REPUBLIKA.CO.ID, JAKARTA -- Komisi Pemberantasan Korupsi (KPK) menilai, turunnya skor Indeks Persepsi Korupsi (IPK) Indonesia tahun 2022 dari 38 menjadi 34 merupakan sebuah ironi. Hasil tersebut pun dinilai menjadi bukti bahwa lembaga antirasuah ini tidak bisa bekerja sendiri untuk memberantas korupsi.
"IPK kita, Indeks Persepsi Korupsi yang saat ini terjun bebas dari 38 menjadi 34 ini tentu menjadi kerisauan dan ironi kita semua, dan ini juga menunjukkan bahwa kerja-kerja kita semua tidak bisa hanya dari hilir," kata Wakil Ketua KPK, Nurul Ghufron di Jakarta, Kamis (2/2/2023).
Ghufron mengatakan, dibutuhkan pembenahan sistem dan integritas untuk memperbaiki IPK Indonesia selanjutnya. Perbaikan itu juga tidak bisa dilakukan hanya dengan mengandalkan penindakan.
"Enggak cukup 'Pak ditangkapi, ditangkapi, ditangkapi', tapi sistemnya tidak ada pembenahan, komitmennya tidak ada pembenahan, integritasnya tidak ada pembenahan," ujarnya.

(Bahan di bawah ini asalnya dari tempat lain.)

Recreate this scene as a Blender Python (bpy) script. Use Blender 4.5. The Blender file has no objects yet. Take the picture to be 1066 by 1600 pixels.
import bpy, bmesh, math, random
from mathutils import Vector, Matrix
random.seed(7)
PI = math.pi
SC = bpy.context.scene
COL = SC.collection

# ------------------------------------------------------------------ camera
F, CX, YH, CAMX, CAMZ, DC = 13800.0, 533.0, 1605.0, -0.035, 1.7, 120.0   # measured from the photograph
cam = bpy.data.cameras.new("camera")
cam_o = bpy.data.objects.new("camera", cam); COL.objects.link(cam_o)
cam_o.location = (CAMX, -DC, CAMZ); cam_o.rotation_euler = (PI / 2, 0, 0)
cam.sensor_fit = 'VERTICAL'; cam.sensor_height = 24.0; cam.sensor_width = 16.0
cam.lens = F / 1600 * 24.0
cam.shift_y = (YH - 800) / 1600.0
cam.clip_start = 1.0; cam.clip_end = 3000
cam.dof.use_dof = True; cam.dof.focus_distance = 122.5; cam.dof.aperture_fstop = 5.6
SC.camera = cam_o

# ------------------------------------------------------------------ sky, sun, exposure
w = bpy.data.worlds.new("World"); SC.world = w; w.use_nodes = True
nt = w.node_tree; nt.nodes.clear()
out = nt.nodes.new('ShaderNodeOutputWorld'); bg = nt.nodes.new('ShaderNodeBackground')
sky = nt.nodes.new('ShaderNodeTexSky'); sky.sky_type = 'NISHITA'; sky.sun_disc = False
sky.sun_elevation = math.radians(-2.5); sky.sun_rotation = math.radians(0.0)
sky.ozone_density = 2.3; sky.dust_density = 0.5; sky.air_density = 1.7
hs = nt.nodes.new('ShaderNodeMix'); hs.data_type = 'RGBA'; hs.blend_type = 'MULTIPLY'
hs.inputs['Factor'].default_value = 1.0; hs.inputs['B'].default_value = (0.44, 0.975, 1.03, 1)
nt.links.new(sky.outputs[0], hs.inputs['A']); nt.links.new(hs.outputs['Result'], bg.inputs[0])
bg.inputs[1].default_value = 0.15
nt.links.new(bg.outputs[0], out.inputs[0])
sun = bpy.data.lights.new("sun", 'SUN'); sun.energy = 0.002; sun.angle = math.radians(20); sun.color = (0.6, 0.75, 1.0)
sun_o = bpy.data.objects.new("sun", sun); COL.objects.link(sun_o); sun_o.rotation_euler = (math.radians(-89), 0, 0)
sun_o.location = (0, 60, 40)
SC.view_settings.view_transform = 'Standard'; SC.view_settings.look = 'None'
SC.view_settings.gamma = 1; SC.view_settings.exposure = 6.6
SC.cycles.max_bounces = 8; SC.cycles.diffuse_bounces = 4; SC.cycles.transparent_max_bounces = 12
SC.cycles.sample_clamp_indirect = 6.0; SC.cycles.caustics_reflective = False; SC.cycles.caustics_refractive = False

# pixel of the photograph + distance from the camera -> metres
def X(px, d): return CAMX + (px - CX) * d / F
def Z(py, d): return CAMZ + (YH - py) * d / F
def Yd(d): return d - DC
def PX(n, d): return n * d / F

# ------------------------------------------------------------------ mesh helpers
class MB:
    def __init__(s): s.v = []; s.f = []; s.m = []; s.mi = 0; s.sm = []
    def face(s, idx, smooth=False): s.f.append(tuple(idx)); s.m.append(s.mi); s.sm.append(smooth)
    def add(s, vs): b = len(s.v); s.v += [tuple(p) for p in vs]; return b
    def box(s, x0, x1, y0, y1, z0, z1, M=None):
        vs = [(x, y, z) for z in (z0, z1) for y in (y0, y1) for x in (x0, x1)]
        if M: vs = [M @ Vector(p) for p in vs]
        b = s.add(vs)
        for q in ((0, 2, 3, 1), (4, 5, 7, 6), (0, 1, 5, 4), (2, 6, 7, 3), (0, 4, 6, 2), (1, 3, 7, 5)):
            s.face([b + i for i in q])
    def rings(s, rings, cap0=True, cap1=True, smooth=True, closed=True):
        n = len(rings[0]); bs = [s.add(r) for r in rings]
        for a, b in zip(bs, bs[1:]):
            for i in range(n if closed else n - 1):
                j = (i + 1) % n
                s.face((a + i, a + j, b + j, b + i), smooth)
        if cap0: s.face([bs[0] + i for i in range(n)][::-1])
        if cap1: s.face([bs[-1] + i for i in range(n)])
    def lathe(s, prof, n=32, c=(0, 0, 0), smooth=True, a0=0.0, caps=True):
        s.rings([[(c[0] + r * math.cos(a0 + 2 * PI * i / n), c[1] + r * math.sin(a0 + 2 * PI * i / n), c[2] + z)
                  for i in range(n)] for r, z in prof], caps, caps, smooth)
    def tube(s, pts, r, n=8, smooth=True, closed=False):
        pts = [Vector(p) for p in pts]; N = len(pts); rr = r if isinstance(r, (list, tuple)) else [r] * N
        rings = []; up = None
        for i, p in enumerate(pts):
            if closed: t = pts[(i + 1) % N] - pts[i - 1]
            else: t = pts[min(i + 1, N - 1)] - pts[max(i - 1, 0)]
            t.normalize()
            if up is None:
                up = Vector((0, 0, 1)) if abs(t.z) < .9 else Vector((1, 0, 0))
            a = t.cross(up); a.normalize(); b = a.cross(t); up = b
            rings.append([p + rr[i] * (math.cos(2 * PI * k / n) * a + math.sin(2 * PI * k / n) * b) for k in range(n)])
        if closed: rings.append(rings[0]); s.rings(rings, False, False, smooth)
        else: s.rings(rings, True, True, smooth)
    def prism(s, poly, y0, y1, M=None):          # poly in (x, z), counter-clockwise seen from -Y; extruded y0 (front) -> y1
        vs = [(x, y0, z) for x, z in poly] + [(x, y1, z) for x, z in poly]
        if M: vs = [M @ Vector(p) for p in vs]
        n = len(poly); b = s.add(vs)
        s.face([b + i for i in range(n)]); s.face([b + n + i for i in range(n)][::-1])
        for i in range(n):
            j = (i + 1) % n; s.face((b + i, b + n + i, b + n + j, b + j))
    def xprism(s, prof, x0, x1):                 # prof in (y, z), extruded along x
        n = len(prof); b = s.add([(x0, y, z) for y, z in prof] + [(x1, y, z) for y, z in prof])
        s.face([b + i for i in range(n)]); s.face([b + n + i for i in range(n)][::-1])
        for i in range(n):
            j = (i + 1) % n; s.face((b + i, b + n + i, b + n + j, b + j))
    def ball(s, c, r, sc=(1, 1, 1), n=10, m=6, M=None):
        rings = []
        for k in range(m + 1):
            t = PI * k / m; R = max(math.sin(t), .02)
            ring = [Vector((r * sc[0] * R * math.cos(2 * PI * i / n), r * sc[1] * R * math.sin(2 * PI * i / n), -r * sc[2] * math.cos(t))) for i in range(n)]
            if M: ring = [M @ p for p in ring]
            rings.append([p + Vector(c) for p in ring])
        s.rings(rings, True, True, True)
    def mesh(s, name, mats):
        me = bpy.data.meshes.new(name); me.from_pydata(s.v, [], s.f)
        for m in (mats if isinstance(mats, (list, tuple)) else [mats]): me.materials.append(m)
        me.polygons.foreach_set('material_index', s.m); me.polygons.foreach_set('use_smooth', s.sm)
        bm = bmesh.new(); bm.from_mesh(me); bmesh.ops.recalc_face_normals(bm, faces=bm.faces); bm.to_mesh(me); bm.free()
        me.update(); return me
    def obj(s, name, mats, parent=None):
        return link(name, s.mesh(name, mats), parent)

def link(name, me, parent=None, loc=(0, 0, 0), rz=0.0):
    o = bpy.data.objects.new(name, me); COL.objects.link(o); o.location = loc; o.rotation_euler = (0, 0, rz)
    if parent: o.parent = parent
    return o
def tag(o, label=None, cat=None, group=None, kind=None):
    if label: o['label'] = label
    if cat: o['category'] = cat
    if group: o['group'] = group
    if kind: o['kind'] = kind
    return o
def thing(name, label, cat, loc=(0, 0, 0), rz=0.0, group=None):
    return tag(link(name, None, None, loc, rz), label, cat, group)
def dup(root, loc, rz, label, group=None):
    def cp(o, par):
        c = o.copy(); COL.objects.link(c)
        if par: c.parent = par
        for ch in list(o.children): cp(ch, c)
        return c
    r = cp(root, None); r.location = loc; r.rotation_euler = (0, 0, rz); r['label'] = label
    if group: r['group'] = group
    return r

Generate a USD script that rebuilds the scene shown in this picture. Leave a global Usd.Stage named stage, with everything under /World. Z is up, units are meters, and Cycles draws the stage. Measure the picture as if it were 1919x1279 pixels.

Menurut Ghufron, penangkapan para pelaku korupsi menunjukkan adanya sistem yang lemah. Oleh karena itu, dia menuturkan, harus ada perbaikan yang dilakukan untuk menutup celah korupsi dan diyakini mampu meningkatkan skor IPK Indonesia kedepannya.
"Yang terbaik adalah layanan negara bagi rakyat, kalau sudah hadir negara melayani kita, maka tidak korup," tutur Ghufron.
Sebelumnya diberitakan, Corruption Perception Index (CPI) atau Indeks Persepsi Korupsi atau IPK Indonesia pada tahun 2022 merosot empat poin menjadi 34 dari tahun sebelumnya sebesar 38. Perolehan ini juga membuat posisi Tanah Air berada di peringkat ke-110 dari 180 negara yang disurvei atau melorot 14 tangga dari tahun 2021 yang mencapai ranking 96.
Adapun skor dari 0 berarti sangat korup dan 100 sangat bersih. Transparency International Indonesia (TII) merilis IPK Indonesia 2022 mengacu pada delapan sumber data dan penilaian ahli untuk mengukur korupsi sektor publik pada 180 negara dan teritori.